J’ai reçu, Monsieur, un petit ouvrage d’or, à mon vingt deuxième accez de fièvre.
Je l’ai lu tout de suitte. Je ne suis pas guéri, mais je suis en vie, et je crois que c’est à vous que je le dois.
Cet ouvrage est un monument bien précieux. Vous paraissez par tout le maître de ceux dont vous parlez, mais un maître doux et modeste; c’est un Roi qui fait l’histoire de ses sujets. Je parle des Français, car pour Huygens et Roemer je les mets à part. Je n’ose vous remercier, parce que je n’ose me reconnaître dans un de vos portraits.
Si vous voiez Mr De La Lande je vous suplie de lui dire que mon triste état m’a empêché jusqu’à présent à lui faire réponse sur Cogé pécus, mais que si j’en réchape il aura bientôt de mes nouvelles.
Il est bien étrange que je sois obligé, la mort sur les lêvres, de répondre à un avocat, et que je sois en quelque façon partie dans le procez de Mr de Morangiés. Je soumets mes raisons à vos lumières. Il me semble que la cause de mr de Morangies ne devrait être jugée que par des philosophes qui savent peser les probabilités.

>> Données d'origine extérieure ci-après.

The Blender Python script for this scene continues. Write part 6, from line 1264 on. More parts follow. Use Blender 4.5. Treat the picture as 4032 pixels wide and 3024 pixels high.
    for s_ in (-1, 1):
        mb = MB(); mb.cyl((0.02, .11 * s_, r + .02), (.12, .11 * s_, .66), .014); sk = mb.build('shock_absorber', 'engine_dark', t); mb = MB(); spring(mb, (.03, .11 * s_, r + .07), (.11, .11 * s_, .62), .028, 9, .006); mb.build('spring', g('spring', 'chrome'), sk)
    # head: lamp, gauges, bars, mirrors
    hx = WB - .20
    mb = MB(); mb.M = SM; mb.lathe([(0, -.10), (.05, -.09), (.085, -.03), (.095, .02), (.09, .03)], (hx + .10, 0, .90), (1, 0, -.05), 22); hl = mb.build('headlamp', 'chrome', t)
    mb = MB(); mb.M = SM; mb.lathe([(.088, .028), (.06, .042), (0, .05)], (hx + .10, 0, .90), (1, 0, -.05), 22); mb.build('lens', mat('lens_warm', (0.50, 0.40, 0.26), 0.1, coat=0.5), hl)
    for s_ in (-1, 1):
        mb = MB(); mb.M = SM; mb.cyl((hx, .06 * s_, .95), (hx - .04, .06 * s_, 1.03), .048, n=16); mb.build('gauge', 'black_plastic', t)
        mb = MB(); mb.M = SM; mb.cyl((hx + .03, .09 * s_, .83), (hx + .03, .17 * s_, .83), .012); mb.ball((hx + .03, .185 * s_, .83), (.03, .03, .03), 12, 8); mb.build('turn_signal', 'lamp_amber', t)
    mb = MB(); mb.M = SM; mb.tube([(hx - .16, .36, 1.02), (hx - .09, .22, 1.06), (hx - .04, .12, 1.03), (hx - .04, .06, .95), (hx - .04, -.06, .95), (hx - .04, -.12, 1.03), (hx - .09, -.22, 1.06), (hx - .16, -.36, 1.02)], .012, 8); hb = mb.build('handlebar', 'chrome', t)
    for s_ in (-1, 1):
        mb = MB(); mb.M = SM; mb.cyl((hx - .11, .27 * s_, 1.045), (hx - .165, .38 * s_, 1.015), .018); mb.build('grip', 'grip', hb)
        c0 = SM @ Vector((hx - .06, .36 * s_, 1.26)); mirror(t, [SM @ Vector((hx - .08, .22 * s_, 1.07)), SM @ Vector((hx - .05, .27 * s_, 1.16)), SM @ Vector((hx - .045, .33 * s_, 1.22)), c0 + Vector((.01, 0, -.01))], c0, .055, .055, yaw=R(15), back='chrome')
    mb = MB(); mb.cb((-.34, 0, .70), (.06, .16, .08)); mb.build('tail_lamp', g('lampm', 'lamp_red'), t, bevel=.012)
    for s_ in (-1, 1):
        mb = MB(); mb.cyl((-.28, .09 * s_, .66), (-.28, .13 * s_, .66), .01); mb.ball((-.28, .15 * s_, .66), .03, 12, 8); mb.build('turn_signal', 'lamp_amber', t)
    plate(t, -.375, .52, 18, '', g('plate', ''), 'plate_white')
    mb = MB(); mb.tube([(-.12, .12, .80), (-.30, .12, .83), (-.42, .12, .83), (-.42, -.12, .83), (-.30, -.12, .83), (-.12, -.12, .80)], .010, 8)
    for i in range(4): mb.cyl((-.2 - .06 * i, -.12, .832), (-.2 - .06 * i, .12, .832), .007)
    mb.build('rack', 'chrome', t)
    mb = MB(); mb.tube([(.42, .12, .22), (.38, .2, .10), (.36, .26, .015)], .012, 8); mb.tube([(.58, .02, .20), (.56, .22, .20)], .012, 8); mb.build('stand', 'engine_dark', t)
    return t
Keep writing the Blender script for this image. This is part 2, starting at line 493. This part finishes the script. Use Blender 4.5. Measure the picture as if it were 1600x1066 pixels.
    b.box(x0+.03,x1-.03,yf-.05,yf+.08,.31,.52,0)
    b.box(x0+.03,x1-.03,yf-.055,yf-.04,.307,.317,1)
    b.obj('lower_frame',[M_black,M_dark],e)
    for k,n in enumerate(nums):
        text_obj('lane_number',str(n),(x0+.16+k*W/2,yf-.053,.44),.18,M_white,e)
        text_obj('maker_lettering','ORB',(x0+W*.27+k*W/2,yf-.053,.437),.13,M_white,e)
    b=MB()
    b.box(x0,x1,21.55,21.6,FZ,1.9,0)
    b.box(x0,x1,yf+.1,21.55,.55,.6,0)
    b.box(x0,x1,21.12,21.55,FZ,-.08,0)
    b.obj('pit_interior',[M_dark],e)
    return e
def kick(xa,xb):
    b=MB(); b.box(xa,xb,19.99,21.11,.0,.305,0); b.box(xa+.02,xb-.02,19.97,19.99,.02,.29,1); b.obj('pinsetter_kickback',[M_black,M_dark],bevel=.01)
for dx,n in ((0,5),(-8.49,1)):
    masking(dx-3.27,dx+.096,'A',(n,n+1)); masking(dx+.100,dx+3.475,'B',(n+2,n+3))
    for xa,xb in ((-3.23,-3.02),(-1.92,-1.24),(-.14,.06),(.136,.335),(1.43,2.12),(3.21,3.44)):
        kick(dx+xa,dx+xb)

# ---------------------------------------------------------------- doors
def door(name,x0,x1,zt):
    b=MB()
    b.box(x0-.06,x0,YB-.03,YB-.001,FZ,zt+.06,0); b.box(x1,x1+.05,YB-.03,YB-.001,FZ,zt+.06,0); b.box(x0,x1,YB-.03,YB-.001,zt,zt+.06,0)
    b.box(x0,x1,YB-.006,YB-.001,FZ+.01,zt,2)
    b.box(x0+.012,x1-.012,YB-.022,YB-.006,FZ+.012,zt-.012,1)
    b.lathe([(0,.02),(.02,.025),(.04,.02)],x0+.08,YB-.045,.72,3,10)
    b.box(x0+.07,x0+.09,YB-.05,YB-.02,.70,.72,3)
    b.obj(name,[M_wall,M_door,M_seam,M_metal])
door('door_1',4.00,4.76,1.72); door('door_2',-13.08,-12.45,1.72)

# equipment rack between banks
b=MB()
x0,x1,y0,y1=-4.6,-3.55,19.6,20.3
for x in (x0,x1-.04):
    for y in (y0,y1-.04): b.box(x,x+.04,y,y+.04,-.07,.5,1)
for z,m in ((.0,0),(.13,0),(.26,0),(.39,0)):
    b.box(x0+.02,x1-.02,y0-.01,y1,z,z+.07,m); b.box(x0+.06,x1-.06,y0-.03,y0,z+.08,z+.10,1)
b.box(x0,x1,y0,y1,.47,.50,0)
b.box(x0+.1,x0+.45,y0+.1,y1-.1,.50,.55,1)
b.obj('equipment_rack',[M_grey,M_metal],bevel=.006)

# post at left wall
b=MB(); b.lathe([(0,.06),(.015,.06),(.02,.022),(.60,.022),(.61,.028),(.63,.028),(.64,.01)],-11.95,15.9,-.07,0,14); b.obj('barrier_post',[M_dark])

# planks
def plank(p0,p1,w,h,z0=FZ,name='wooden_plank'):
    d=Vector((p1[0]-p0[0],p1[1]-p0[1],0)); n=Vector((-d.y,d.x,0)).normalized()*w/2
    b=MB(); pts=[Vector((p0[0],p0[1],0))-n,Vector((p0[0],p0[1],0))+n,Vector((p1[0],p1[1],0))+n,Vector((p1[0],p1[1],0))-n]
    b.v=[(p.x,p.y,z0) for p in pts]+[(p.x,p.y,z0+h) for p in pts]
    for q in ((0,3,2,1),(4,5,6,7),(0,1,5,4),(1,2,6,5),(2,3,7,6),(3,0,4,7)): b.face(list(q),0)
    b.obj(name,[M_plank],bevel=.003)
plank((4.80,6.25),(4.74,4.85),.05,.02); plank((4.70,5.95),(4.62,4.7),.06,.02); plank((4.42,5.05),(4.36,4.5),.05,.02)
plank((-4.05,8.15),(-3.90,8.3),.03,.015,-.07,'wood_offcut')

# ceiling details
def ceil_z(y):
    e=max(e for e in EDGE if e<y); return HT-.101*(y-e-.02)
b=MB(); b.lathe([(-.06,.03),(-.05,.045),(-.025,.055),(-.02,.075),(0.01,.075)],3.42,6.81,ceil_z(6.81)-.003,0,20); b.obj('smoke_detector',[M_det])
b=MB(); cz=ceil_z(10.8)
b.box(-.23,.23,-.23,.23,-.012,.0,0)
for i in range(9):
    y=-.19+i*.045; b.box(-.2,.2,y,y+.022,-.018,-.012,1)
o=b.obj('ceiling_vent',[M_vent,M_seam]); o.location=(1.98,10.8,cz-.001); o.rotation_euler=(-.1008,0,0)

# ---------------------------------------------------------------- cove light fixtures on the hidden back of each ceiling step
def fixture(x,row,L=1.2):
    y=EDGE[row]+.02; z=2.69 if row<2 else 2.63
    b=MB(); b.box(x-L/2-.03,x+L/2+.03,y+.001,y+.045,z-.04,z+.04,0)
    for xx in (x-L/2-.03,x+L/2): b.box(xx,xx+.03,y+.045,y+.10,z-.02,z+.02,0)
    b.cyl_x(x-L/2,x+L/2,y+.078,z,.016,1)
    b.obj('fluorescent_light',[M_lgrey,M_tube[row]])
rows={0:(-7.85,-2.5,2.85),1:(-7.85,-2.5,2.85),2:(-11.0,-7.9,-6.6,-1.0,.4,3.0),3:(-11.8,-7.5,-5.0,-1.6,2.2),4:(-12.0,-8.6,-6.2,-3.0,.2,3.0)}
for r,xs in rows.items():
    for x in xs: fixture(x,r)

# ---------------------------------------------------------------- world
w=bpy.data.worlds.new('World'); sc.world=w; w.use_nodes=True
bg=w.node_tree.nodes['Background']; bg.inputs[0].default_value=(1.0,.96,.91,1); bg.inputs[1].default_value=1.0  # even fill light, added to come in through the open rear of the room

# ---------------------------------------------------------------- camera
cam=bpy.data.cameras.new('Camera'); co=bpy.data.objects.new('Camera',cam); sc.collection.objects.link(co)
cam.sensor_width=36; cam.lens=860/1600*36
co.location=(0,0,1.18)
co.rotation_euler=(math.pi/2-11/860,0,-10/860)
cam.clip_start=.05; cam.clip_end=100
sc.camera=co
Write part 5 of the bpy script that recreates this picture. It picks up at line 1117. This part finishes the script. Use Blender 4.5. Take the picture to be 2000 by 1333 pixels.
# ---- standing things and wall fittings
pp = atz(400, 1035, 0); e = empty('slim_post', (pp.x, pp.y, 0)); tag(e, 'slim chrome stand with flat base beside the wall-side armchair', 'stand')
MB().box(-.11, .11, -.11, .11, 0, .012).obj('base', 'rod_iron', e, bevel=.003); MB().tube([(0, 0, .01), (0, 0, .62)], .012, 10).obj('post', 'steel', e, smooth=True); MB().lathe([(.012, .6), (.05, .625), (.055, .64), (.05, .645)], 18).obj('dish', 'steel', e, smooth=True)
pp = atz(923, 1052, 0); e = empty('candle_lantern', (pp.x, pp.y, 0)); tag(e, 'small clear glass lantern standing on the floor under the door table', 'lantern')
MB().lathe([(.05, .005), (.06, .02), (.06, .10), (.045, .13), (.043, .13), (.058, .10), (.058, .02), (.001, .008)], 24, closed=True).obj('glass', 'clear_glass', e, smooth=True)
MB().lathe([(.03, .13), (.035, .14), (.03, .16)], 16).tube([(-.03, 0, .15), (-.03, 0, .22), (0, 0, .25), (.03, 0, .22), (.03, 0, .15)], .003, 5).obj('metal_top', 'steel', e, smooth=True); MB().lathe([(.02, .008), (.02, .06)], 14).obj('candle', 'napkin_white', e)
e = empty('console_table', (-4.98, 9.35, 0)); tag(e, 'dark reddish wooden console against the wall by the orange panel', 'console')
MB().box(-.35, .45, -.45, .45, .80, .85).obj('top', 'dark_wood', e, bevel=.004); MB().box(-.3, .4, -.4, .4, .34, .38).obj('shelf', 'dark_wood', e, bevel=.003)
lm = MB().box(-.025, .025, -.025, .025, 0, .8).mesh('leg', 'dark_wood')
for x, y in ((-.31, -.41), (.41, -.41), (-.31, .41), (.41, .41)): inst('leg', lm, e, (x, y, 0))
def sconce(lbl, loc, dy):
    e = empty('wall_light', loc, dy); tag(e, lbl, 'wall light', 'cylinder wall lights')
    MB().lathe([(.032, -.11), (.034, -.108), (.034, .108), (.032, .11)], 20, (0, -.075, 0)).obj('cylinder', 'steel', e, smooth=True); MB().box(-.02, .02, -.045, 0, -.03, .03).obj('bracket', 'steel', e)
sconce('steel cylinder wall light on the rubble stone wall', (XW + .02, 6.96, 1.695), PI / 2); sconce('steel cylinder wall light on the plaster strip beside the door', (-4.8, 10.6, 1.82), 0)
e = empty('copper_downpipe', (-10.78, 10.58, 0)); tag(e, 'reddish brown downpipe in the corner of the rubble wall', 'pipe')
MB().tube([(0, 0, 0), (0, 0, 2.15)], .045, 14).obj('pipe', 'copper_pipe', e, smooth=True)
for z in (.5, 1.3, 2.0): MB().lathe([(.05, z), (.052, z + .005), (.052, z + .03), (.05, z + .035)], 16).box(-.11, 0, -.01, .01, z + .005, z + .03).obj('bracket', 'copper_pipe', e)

Regardez, je vous prie, Monsieur, comme une démonstration les assurances de ma respectueuse estime, et de mon tendre attachement.
Le vieux malade de Ferney
1er Mars 1773
Je vous envoie ce chifon par Mr Marin. Si vous m’aviez donné une adresse je vous l’aurais adressé en droiture, mais dans vôtre dernière lettre vous me dites des choses fort ingénieuses et fort agréables des dames de Paris, et vous ne m’avez point donné d’adresse. Je soupçonne que c’est une Dame De Meulan qu’il faut envoier les paquets, mais à Ferney on connait très peu Paris, et j’ai craint de me tromper.